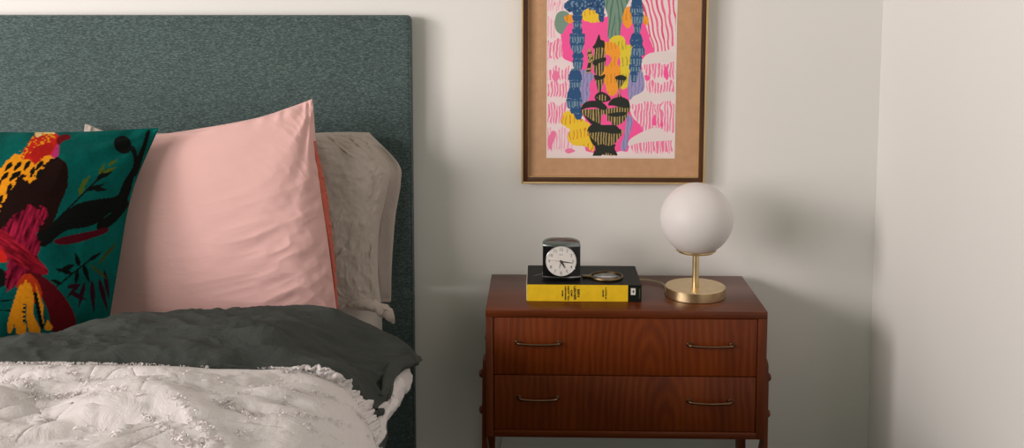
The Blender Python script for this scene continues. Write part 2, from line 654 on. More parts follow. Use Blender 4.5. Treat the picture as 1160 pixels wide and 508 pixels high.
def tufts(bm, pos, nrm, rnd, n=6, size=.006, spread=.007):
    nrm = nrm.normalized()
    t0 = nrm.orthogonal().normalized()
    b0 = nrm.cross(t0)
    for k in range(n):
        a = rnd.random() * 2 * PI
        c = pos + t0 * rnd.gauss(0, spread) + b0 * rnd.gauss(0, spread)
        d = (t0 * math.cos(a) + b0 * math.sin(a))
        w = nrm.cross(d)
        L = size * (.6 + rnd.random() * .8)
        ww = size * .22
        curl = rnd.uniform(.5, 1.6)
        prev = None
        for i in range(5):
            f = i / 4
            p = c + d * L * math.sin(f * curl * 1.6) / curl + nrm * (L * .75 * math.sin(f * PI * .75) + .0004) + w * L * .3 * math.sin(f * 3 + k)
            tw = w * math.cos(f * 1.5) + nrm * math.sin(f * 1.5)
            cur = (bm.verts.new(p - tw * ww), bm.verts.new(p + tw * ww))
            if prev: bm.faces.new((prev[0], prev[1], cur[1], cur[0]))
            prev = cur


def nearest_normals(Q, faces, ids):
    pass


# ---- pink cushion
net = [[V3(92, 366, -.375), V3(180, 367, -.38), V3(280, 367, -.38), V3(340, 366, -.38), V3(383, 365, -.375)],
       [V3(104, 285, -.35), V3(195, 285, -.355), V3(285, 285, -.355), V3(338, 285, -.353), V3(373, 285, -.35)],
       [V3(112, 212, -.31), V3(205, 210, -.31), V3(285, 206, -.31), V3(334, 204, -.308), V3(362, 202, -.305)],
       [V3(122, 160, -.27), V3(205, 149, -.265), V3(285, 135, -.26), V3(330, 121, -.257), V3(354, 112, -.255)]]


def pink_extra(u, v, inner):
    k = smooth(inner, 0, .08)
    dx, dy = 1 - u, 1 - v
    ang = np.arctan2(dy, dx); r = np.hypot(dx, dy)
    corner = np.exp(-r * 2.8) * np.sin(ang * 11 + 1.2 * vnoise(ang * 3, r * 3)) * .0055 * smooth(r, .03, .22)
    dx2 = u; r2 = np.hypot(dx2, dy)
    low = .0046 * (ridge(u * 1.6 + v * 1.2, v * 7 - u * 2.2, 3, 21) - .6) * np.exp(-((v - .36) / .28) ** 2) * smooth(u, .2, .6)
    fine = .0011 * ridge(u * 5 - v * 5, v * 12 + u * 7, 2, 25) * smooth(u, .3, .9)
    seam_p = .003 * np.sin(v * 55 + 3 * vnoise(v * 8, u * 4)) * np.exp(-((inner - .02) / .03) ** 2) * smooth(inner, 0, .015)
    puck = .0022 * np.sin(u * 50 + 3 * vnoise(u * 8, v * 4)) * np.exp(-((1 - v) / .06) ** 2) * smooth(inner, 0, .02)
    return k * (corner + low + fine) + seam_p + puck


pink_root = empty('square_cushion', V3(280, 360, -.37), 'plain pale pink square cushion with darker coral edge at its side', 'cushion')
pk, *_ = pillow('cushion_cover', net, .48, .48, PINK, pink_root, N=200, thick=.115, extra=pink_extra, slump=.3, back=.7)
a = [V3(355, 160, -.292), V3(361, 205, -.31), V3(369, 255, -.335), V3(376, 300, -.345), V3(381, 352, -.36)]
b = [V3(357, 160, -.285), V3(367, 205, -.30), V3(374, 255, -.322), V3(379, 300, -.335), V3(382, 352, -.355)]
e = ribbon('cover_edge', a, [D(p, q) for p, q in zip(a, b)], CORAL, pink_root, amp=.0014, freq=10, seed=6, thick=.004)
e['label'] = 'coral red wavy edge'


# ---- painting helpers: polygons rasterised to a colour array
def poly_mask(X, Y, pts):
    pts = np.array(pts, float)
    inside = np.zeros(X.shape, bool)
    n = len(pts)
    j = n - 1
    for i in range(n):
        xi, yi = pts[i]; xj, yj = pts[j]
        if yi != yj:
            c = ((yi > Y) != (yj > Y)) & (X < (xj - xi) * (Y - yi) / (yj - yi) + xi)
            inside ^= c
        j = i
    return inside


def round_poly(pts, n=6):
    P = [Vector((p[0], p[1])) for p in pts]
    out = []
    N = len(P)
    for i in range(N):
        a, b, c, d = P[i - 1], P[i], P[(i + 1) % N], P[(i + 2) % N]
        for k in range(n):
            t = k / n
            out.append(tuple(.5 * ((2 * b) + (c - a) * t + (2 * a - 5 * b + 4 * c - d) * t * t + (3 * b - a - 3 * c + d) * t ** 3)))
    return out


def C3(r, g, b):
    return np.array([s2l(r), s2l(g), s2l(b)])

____

Exercise: Copy the whole of the material above exactly, but not its images.

Response to the exercise:
The Blender Python script for this scene continues. Write part 2, from line 654 on. More parts follow. Use Blender 4.5. Treat the picture as 1160 pixels wide and 508 pixels high.
def tufts(bm, pos, nrm, rnd, n=6, size=.006, spread=.007):
    nrm = nrm.normalized()
    t0 = nrm.orthogonal().normalized()
    b0 = nrm.cross(t0)
    for k in range(n):
        a = rnd.random() * 2 * PI
        c = pos + t0 * rnd.gauss(0, spread) + b0 * rnd.gauss(0, spread)
        d = (t0 * math.cos(a) + b0 * math.sin(a))
        w = nrm.cross(d)
        L = size * (.6 + rnd.random() * .8)
        ww = size * .22
        curl = rnd.uniform(.5, 1.6)
        prev = None
        for i in range(5):
            f = i / 4
            p = c + d * L * math.sin(f * curl * 1.6) / curl + nrm * (L * .75 * math.sin(f * PI * .75) + .0004) + w * L * .3 * math.sin(f * 3 + k)
            tw = w * math.cos(f * 1.5) + nrm * math.sin(f * 1.5)
            cur = (bm.verts.new(p - tw * ww), bm.verts.new(p + tw * ww))
            if prev: bm.faces.new((prev[0], prev[1], cur[1], cur[0]))
            prev = cur


def nearest_normals(Q, faces, ids):
    pass


# ---- pink cushion
net = [[V3(92, 366, -.375), V3(180, 367, -.38), V3(280, 367, -.38), V3(340, 366, -.38), V3(383, 365, -.375)],
       [V3(104, 285, -.35), V3(195, 285, -.355), V3(285, 285, -.355), V3(338, 285, -.353), V3(373, 285, -.35)],
       [V3(112, 212, -.31), V3(205, 210, -.31), V3(285, 206, -.31), V3(334, 204, -.308), V3(362, 202, -.305)],
       [V3(122, 160, -.27), V3(205, 149, -.265), V3(285, 135, -.26), V3(330, 121, -.257), V3(354, 112, -.255)]]


def pink_extra(u, v, inner):
    k = smooth(inner, 0, .08)
    dx, dy = 1 - u, 1 - v
    ang = np.arctan2(dy, dx); r = np.hypot(dx, dy)
    corner = np.exp(-r * 2.8) * np.sin(ang * 11 + 1.2 * vnoise(ang * 3, r * 3)) * .0055 * smooth(r, .03, .22)
    dx2 = u; r2 = np.hypot(dx2, dy)
    low = .0046 * (ridge(u * 1.6 + v * 1.2, v * 7 - u * 2.2, 3, 21) - .6) * np.exp(-((v - .36) / .28) ** 2) * smooth(u, .2, .6)
    fine = .0011 * ridge(u * 5 - v * 5, v * 12 + u * 7, 2, 25) * smooth(u, .3, .9)
    seam_p = .003 * np.sin(v * 55 + 3 * vnoise(v * 8, u * 4)) * np.exp(-((inner - .02) / .03) ** 2) * smooth(inner, 0, .015)
    puck = .0022 * np.sin(u * 50 + 3 * vnoise(u * 8, v * 4)) * np.exp(-((1 - v) / .06) ** 2) * smooth(inner, 0, .02)
    return k * (corner + low + fine) + seam_p + puck


pink_root = empty('square_cushion', V3(280, 360, -.37), 'plain pale pink square cushion with darker coral edge at its side', 'cushion')
pk, *_ = pillow('cushion_cover', net, .48, .48, PINK, pink_root, N=200, thick=.115, extra=pink_extra, slump=.3, back=.7)
a = [V3(355, 160, -.292), V3(361, 205, -.31), V3(369, 255, -.335), V3(376, 300, -.345), V3(381, 352, -.36)]
b = [V3(357, 160, -.285), V3(367, 205, -.30), V3(374, 255, -.322), V3(379, 300, -.335), V3(382, 352, -.355)]
e = ribbon('cover_edge', a, [D(p, q) for p, q in zip(a, b)], CORAL, pink_root, amp=.0014, freq=10, seed=6, thick=.004)
e['label'] = 'coral red wavy edge'


# ---- painting helpers: polygons rasterised to a colour array
def poly_mask(X, Y, pts):
    pts = np.array(pts, float)
    inside = np.zeros(X.shape, bool)
    n = len(pts)
    j = n - 1
    for i in range(n):
        xi, yi = pts[i]; xj, yj = pts[j]
        if yi != yj:
            c = ((yi > Y) != (yj > Y)) & (X < (xj - xi) * (Y - yi) / (yj - yi) + xi)
            inside ^= c
        j = i
    return inside


def round_poly(pts, n=6):
    P = [Vector((p[0], p[1])) for p in pts]
    out = []
    N = len(P)
    for i in range(N):
        a, b, c, d = P[i - 1], P[i], P[(i + 1) % N], P[(i + 2) % N]
        for k in range(n):
            t = k / n
            out.append(tuple(.5 * ((2 * b) + (c - a) * t + (2 * a - 5 * b + 4 * c - d) * t * t + (3 * b - a - 3 * c + d) * t ** 3)))
    return out


def C3(r, g, b):
    return np.array([s2l(r), s2l(g), s2l(b)])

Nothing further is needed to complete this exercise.